BEGIN Exercise materials

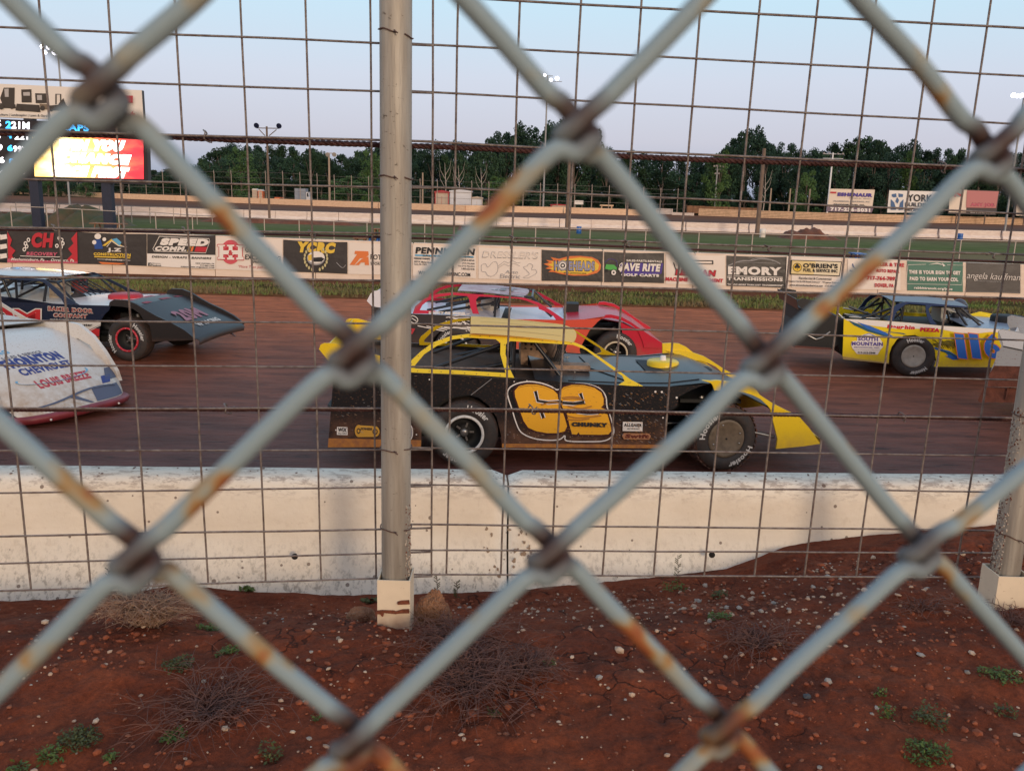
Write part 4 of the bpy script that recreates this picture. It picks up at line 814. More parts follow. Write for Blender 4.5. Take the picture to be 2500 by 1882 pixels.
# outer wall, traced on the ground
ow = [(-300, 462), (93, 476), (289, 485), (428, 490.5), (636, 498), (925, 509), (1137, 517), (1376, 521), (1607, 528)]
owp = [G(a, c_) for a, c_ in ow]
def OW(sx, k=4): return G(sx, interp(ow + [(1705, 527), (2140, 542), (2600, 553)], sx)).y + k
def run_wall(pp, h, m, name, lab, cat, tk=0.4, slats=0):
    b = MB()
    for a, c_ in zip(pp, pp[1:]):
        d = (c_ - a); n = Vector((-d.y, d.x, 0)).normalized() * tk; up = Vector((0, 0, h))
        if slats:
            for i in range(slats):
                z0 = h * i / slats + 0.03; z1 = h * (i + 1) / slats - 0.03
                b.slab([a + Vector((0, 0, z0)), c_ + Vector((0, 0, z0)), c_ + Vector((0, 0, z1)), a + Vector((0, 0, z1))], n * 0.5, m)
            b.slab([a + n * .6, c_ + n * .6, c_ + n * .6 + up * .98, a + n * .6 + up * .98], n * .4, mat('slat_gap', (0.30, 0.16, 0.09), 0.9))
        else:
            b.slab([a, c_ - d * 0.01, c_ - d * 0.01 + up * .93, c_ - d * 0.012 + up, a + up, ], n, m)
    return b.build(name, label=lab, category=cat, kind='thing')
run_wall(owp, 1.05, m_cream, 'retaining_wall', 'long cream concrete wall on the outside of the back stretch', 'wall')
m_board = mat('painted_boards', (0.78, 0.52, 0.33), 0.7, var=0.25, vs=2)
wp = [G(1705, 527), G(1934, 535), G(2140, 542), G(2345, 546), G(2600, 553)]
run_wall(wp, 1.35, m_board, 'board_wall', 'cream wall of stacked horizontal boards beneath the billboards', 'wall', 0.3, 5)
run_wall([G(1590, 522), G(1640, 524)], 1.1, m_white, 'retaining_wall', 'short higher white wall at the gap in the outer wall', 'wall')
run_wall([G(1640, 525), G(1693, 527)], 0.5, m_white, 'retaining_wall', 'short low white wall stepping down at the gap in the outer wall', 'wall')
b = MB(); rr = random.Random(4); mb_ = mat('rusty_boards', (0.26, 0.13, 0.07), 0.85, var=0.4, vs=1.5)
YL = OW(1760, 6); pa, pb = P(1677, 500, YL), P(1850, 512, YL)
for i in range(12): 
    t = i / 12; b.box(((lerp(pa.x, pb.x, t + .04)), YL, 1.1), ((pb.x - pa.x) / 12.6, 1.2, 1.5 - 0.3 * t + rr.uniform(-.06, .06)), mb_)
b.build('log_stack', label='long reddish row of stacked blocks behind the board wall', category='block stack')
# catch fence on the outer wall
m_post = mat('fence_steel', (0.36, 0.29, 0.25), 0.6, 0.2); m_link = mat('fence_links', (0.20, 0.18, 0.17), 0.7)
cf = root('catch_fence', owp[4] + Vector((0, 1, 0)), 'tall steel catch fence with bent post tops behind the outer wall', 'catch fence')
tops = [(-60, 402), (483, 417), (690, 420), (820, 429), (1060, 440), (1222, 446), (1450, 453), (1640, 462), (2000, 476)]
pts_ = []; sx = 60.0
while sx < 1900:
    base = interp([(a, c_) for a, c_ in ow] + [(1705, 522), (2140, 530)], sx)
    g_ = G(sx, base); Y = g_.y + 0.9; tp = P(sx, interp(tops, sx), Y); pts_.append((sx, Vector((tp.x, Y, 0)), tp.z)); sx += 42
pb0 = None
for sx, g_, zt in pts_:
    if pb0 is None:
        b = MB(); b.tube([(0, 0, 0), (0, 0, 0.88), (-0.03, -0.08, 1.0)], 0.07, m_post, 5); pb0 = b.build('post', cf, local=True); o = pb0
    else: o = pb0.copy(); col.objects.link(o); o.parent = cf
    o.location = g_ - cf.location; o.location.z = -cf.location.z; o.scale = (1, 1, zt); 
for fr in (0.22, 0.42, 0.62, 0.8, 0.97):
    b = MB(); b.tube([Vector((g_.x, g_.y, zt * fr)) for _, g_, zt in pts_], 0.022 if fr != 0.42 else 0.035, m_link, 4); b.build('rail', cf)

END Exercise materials
BEGIN Exercise materials

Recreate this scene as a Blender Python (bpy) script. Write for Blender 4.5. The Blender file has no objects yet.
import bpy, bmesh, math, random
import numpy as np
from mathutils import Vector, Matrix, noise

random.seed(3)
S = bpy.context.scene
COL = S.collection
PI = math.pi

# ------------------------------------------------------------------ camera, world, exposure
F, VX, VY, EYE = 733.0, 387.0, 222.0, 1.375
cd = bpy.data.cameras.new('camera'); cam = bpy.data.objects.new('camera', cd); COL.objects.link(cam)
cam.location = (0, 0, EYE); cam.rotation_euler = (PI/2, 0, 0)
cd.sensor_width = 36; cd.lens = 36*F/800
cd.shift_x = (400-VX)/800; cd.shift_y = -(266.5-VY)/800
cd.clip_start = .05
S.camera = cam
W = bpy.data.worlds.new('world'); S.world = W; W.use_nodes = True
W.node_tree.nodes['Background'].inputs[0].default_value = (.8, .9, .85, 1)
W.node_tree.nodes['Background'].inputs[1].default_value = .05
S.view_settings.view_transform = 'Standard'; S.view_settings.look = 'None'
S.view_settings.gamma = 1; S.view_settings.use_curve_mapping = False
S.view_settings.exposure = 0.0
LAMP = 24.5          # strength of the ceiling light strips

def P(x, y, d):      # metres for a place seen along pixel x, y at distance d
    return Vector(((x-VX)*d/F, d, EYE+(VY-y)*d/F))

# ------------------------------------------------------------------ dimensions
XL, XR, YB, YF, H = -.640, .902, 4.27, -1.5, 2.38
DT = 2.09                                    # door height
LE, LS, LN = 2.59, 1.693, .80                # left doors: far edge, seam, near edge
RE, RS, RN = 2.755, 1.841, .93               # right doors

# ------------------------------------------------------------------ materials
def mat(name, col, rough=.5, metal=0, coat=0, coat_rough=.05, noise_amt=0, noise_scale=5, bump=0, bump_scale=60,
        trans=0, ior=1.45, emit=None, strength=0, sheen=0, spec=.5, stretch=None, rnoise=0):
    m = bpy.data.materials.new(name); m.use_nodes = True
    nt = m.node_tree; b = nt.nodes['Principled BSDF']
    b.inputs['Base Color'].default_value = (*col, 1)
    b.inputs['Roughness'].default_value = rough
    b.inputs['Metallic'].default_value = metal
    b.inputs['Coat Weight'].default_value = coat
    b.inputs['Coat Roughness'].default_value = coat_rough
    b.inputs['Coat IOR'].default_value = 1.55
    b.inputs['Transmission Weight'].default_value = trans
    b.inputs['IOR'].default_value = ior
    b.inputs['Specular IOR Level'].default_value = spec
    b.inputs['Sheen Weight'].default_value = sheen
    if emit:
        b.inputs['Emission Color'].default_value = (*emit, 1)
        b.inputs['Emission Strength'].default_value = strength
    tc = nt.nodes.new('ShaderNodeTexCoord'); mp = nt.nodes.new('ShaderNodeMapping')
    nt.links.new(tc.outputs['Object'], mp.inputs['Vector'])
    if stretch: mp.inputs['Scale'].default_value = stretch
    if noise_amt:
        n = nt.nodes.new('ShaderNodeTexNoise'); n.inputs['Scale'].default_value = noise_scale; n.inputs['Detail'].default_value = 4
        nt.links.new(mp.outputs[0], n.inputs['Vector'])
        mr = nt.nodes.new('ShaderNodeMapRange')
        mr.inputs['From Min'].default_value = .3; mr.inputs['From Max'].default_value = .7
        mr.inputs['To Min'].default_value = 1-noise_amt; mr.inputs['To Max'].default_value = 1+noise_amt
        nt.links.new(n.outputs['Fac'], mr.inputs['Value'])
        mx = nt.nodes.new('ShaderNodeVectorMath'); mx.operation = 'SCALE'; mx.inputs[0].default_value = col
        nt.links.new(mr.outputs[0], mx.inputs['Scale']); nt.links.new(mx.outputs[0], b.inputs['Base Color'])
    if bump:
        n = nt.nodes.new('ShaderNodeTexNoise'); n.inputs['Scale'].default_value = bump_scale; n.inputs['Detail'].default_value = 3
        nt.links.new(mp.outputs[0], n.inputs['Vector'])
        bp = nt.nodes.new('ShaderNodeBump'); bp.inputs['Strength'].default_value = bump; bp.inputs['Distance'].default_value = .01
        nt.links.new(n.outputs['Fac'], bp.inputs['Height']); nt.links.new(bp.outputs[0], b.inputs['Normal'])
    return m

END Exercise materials

#### [Goal]
Extract verbatim only those lines that run from the line with "Recreate this scene" to the line with "return Vector(((x-VX)*d/F, d, EYE+(VY-y)*d/F))", inclusive.

#### [Full output]
Recreate this scene as a Blender Python (bpy) script. Write for Blender 4.5. The Blender file has no objects yet.
import bpy, bmesh, math, random
import numpy as np
from mathutils import Vector, Matrix, noise

random.seed(3)
S = bpy.context.scene
COL = S.collection
PI = math.pi

# ------------------------------------------------------------------ camera, world, exposure
F, VX, VY, EYE = 733.0, 387.0, 222.0, 1.375
cd = bpy.data.cameras.new('camera'); cam = bpy.data.objects.new('camera', cd); COL.objects.link(cam)
cam.location = (0, 0, EYE); cam.rotation_euler = (PI/2, 0, 0)
cd.sensor_width = 36; cd.lens = 36*F/800
cd.shift_x = (400-VX)/800; cd.shift_y = -(266.5-VY)/800
cd.clip_start = .05
S.camera = cam
W = bpy.data.worlds.new('world'); S.world = W; W.use_nodes = True
W.node_tree.nodes['Background'].inputs[0].default_value = (.8, .9, .85, 1)
W.node_tree.nodes['Background'].inputs[1].default_value = .05
S.view_settings.view_transform = 'Standard'; S.view_settings.look = 'None'
S.view_settings.gamma = 1; S.view_settings.use_curve_mapping = False
S.view_settings.exposure = 0.0
LAMP = 24.5          # strength of the ceiling light strips

def P(x, y, d):      # metres for a place seen along pixel x, y at distance d
    return Vector(((x-VX)*d/F, d, EYE+(VY-y)*d/F))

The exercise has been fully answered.